DIRECTIONS FOR THIS TASK
Quote verbatim the span of lines that begins the listing below and closes with the line containing "R = math.radians".

%%

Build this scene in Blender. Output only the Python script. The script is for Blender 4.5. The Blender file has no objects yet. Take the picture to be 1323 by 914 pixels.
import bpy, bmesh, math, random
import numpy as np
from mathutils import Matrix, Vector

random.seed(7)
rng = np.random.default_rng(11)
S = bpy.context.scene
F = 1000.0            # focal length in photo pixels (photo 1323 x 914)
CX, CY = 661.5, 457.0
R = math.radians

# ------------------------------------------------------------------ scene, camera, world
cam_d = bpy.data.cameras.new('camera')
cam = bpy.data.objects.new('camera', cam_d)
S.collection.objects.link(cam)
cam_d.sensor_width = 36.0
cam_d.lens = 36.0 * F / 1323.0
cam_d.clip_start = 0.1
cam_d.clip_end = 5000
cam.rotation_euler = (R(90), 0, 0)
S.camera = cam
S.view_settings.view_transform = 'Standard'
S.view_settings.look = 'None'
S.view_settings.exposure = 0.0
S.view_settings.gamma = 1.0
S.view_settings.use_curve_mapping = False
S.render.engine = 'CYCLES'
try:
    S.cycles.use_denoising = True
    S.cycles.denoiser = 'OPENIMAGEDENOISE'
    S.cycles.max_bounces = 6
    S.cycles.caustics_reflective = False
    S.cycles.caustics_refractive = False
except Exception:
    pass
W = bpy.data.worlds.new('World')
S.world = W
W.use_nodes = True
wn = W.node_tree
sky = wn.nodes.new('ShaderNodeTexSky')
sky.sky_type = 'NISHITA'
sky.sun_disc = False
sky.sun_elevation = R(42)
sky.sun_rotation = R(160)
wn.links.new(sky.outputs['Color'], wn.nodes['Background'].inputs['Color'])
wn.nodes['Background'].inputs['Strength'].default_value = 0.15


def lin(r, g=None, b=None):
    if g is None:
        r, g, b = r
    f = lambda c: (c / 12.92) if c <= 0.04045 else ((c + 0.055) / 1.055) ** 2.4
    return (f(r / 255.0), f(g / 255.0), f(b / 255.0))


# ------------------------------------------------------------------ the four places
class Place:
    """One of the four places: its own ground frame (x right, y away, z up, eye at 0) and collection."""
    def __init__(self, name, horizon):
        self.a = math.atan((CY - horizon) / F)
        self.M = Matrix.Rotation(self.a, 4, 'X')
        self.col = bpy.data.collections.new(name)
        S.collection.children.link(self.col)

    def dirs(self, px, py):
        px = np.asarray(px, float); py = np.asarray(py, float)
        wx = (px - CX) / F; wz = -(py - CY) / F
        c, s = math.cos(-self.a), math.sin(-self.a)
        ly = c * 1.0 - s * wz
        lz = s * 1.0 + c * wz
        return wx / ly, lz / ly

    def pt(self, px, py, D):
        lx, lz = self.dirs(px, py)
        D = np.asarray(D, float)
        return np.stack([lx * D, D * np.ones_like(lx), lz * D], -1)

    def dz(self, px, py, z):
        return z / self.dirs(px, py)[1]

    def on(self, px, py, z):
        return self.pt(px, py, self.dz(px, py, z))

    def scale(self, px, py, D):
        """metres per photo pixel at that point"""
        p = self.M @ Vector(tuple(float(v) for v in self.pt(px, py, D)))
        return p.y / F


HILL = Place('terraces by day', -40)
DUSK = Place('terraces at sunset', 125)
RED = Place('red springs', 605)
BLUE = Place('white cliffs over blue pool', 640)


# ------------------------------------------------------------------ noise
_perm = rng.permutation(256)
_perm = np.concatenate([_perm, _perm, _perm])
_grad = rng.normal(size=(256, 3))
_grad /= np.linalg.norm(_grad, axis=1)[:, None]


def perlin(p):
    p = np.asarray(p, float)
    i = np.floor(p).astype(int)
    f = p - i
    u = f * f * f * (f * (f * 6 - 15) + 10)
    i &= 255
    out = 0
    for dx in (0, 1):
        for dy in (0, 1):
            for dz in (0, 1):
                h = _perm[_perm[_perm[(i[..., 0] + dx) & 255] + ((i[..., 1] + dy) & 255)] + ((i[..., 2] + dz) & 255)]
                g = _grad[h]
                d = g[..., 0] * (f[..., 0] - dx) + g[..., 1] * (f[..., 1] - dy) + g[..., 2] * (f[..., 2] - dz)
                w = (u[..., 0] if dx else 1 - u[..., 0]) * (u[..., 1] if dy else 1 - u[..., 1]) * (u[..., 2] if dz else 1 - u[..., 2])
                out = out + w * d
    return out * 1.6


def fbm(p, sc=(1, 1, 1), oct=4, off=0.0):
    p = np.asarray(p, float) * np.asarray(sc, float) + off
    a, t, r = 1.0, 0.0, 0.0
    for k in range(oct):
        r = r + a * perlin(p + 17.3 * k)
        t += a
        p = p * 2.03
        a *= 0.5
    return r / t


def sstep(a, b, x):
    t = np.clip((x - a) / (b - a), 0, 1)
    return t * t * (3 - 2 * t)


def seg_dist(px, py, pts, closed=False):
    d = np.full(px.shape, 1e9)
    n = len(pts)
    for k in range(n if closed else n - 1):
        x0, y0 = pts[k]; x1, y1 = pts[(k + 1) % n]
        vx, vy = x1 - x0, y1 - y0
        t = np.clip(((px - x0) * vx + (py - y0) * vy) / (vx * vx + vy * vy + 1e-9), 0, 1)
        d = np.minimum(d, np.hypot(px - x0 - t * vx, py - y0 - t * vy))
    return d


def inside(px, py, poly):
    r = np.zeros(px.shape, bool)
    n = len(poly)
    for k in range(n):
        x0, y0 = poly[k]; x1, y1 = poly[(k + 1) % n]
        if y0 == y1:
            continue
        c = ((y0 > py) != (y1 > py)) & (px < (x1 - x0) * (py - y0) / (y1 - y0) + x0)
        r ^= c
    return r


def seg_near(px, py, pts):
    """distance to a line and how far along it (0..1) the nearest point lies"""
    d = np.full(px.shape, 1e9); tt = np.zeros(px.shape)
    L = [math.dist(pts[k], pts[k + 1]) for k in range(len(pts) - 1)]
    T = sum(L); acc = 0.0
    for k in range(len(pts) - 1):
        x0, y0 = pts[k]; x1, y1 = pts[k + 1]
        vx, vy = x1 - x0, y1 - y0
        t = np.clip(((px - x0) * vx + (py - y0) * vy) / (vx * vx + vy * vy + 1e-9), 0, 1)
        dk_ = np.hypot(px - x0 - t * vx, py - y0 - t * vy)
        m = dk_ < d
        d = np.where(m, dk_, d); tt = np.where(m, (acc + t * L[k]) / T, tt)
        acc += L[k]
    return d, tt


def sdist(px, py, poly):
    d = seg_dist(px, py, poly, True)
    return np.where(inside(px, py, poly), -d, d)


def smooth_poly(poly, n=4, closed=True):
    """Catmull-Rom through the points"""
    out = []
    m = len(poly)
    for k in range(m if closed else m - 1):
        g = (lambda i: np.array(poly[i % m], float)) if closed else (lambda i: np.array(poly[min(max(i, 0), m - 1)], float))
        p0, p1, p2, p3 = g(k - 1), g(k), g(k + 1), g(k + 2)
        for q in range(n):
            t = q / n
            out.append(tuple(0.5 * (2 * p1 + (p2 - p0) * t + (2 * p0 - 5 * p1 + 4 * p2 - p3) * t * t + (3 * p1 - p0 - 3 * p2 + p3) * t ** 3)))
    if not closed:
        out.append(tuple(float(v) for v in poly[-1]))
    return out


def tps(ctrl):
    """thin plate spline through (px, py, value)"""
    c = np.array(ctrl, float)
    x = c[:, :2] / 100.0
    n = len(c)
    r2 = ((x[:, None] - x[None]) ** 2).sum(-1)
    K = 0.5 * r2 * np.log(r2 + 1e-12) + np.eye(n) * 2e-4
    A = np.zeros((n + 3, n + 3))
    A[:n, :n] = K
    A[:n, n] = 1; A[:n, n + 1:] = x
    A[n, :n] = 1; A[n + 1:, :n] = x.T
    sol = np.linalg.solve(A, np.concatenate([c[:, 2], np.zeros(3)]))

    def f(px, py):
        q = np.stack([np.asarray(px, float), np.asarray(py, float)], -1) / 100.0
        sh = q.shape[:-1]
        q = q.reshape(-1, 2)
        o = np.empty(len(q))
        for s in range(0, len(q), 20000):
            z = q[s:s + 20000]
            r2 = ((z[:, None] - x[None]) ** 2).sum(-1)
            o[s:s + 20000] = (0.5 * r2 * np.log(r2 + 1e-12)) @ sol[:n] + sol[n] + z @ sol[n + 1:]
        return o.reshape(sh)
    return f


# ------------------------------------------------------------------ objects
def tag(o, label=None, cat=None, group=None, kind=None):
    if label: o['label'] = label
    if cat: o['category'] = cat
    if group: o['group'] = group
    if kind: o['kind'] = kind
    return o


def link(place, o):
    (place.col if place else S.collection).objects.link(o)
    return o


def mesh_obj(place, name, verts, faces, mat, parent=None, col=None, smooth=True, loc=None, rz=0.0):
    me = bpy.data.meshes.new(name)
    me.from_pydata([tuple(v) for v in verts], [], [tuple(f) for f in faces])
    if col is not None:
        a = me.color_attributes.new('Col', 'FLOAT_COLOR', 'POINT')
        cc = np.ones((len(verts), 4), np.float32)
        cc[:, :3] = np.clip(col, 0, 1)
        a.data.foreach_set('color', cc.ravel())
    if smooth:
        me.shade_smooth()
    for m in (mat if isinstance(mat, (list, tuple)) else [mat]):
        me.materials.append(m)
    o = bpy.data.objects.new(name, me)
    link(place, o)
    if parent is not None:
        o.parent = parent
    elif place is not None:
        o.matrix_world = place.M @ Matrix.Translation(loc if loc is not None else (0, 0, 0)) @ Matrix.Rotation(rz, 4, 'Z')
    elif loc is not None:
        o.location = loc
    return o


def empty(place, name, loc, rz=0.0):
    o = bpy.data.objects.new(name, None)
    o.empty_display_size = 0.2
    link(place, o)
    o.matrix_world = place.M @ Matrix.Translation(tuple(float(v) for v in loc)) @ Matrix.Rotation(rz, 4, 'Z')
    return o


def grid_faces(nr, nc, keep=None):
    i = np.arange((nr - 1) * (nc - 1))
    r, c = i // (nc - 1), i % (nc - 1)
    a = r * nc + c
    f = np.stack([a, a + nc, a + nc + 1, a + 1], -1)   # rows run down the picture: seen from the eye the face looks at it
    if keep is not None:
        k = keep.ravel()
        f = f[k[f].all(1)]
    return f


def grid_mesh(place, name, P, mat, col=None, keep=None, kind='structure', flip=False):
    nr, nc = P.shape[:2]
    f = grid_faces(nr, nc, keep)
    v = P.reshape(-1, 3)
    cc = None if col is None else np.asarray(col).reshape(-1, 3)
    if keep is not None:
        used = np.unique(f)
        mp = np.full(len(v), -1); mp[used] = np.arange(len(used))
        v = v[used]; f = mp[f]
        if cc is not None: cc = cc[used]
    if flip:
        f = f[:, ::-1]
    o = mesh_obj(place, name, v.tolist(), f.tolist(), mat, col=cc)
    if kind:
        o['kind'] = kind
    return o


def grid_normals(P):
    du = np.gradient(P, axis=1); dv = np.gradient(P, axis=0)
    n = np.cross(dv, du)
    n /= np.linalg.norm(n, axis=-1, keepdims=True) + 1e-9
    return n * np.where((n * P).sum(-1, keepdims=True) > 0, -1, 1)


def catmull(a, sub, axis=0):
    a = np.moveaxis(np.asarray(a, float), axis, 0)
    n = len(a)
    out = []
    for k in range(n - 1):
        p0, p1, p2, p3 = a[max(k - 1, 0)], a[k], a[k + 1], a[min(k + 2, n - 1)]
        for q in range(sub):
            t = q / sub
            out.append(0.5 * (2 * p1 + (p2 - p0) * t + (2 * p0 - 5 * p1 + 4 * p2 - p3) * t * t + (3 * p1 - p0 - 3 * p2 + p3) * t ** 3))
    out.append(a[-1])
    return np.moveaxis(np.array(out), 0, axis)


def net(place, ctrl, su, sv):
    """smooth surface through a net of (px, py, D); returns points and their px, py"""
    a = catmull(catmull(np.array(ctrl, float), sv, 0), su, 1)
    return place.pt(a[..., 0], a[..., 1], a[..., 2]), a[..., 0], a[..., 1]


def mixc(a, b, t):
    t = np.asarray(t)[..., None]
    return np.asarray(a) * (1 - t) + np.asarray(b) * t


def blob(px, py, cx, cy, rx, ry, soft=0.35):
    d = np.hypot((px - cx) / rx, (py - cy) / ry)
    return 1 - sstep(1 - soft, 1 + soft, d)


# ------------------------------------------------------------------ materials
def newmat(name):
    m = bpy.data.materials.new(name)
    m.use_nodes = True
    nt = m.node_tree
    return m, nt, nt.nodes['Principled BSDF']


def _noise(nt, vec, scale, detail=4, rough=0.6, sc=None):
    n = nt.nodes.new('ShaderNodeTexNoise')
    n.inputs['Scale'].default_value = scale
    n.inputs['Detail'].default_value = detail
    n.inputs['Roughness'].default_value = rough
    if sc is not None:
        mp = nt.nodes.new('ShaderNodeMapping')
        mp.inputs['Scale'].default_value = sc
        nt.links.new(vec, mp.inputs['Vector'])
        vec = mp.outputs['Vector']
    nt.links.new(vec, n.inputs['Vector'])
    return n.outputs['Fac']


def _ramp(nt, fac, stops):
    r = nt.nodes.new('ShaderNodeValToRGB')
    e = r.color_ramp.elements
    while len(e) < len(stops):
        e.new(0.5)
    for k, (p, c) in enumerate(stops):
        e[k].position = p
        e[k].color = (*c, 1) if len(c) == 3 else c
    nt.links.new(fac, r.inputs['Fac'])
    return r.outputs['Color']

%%

REPLY
Build this scene in Blender. Output only the Python script. The script is for Blender 4.5. The Blender file has no objects yet. Take the picture to be 1323 by 914 pixels.
import bpy, bmesh, math, random
import numpy as np
from mathutils import Matrix, Vector

random.seed(7)
rng = np.random.default_rng(11)
S = bpy.context.scene
F = 1000.0            # focal length in photo pixels (photo 1323 x 914)
CX, CY = 661.5, 457.0
R = math.radians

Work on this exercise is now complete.